Succede di leggere in alcuni giornali di quei programmi televisivi in cui si possono vincere soldi senza alcun merito se non la fortuna, che non è un merito dovuto ad abilità, ma al caso. A volte è solo gossip, altre volte invece riportano come candidarsi, i requisiti richiesti per partecipare, come un'offerta di lavoro qualsiasi. Bisogna tuttavia dire che non si tratta di offerte di lavoro, anzi, non si tratta proprio di offerte. Dietro ogni offerta si cela il dramma e l'ebbrezza.
Walter Benjamin, filosofo, scrittore e critico letterario tedesco — morto nel 1940 e il cui lascito intellettuale ha permesso una chiave di accesso al nostro contemporaneo — sosteneva che il giocare d'azzardo, cioè tentare la sorte all'unico scopo di aggiudicarsi somme di denaro, si modella sul sempre-uguale, sulla ripetizione, come un operaio automa di fronte alla macchina, in questo sì come il lavoro.
Tra i numerosi temi da lui affrontati, il principale è la critica alla modernità capitalistica, che trova espressione letteraria nell’opera del maggior poeta della «Parigi capitale del secolo XIX», ossia Charles Baudelaire (1821-1867). Un libro che offre l'immagine più articolata del pensiero di Benjamin in proposito è Charles Baudelaire. Un poeta lirico nell'età del capitalismo avanzato.
Benjamin sceglie il vate francese non tanto o non solo per la sua estetica decadente, quanto perché nei suoi testi — soprattutto nei poemetti in prosa, Le spleen de Paris —ravvisa unicità di sguardo nei confronti di chi viveva ai margini della società. Facendo per la prima volta della folla urbana un soggetto poetico, egli rappresenta le contraddizioni della vita metropolitana e per Benjamin è così che l'artista ha percepito la “Ville Lumière”. Gesti, ripetizioni, azioni, in un vortice che travolge il flâneur, colui che si ritrova immerso nella città, come in un sogno a occhi aperti. Questo choc diventa un nuovo modo di fare esperienza del moderno, completamente diverso dal precedente.

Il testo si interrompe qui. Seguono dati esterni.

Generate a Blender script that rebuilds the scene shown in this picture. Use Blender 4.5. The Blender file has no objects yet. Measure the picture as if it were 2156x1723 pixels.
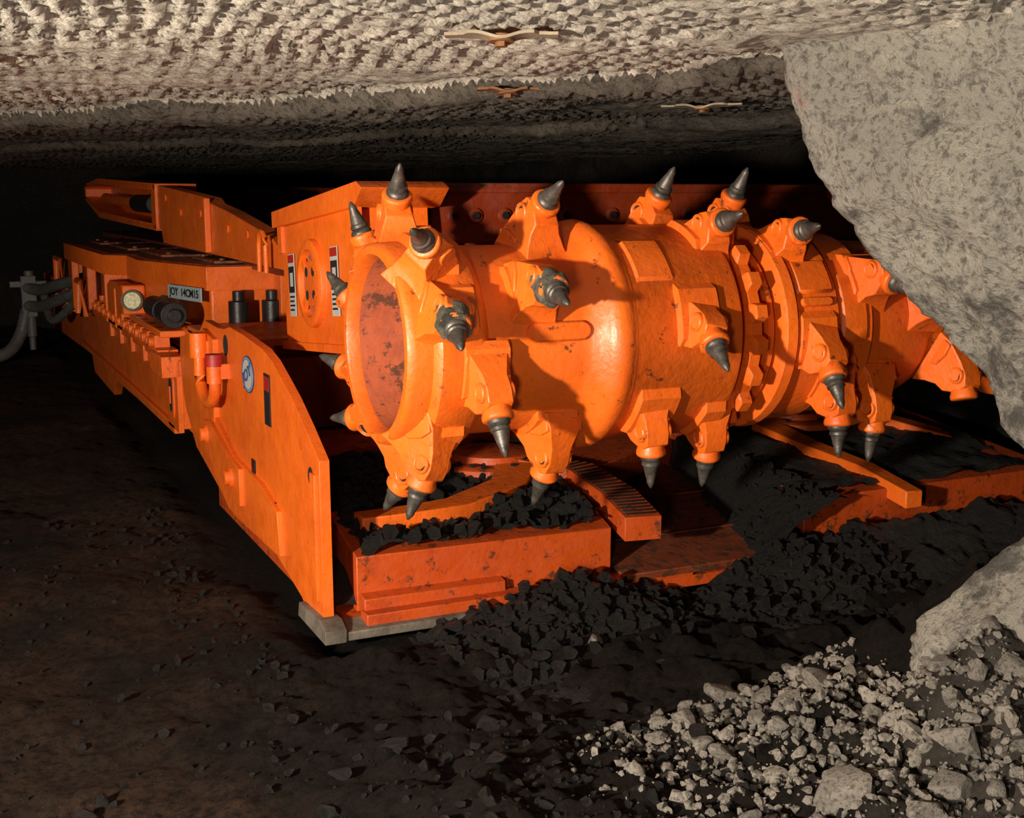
import bpy, math, random
from mathutils import Vector, Matrix, noise
random.seed(7)
pi=math.pi
COL=bpy.context.scene.collection
# ------------------------------------------------------------------ materials
def newmat(name):
    m=bpy.data.materials.new(name); m.use_nodes=True
    nt=m.node_tree; b=nt.nodes['Principled BSDF']; return m,nt,b
def ramp(nt,src,stops):
    r=nt.nodes.new('ShaderNodeValToRGB'); e=r.color_ramp.elements
    while len(e)<len(stops): e.new(.5)
    for i,(p,c) in enumerate(stops):
        e[i].position=p; e[i].color=(c[0],c[1],c[2],1) if not isinstance(c,(int,float)) else (c,c,c,1)
    nt.links.new(src,r.inputs[0]); return r
def mix(nt,fac,a,b):
    m=nt.nodes.new('ShaderNodeMix'); m.data_type='RGBA'
    if isinstance(fac,(int,float)): m.inputs[0].default_value=fac
    else: nt.links.new(fac,m.inputs[0])
    for i,v in ((6,a),(7,b)):
        if isinstance(v,tuple): m.inputs[i].default_value=(v[0],v[1],v[2],1)
        else: nt.links.new(v,m.inputs[i])
    return m.outputs[2]
def coords(nt): return nt.nodes.new('ShaderNodeNewGeometry').outputs['Position']
def noi(nt,co,scale,detail=6,rough=.6):
    n=nt.nodes.new('ShaderNodeTexNoise'); n.inputs['Scale'].default_value=scale; n.inputs['Detail'].default_value=detail; n.inputs['Roughness'].default_value=rough
    nt.links.new(co,n.inputs['Vector']); return n.outputs['Fac']
def math_(nt,op,a,b=None):
    n=nt.nodes.new('ShaderNodeMath'); n.operation=op
    for i,v in enumerate((a,b)):
        if v is None: continue
        if isinstance(v,(int,float)): n.inputs[i].default_value=v
        else: nt.links.new(v,n.inputs[i])
    return n.outputs[0]
def bump(nt,b,h,strength,dist):
    n=nt.nodes.new('ShaderNodeBump'); n.inputs['Strength'].default_value=strength; n.inputs['Distance'].default_value=dist
    nt.links.new(h,n.inputs['Height']); nt.links.new(n.outputs[0],b.inputs['Normal'])
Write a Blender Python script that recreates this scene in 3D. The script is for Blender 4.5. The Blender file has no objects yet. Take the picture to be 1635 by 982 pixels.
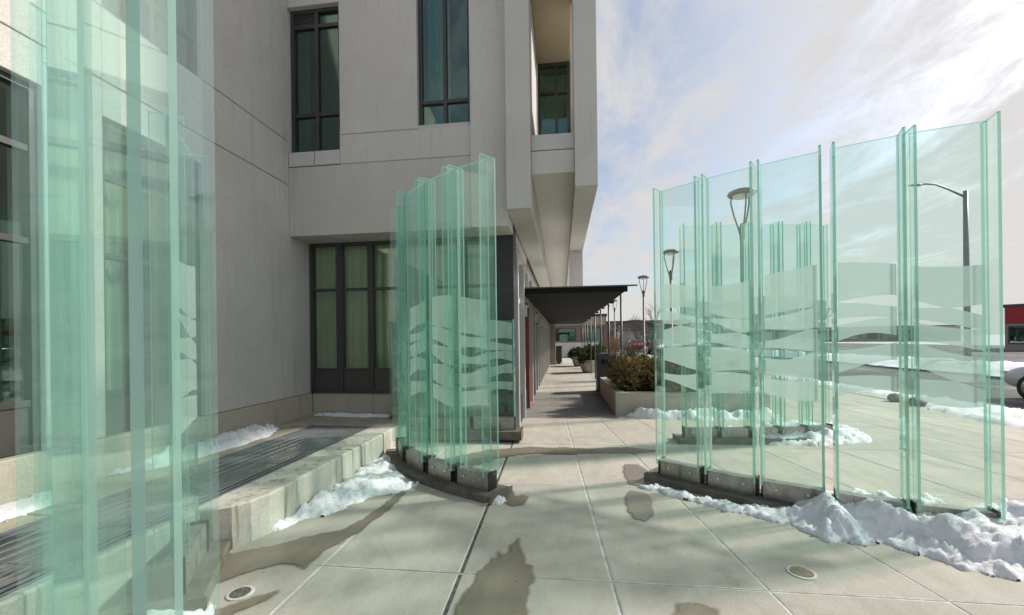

Nell'esortazione all'ebbrezza di Baudelaire contenuta nel noto passo: «Bisogna essere sempre ubriachi. Tutto sta in questo: è l’unico problema. Per non sentire l’orribile fardello del Tempo che vi spezza le spalle e vi piega verso terra, ubriacatevi senza tregua! Di vino, di poesia o di virtù, come vi pare» Benjamin vi legge così una ribellione implicita verso il tempo meccanizzato del lavoro.
Forse è questo: nel tentare la sorte si nasconde una ribellione contro il tempo.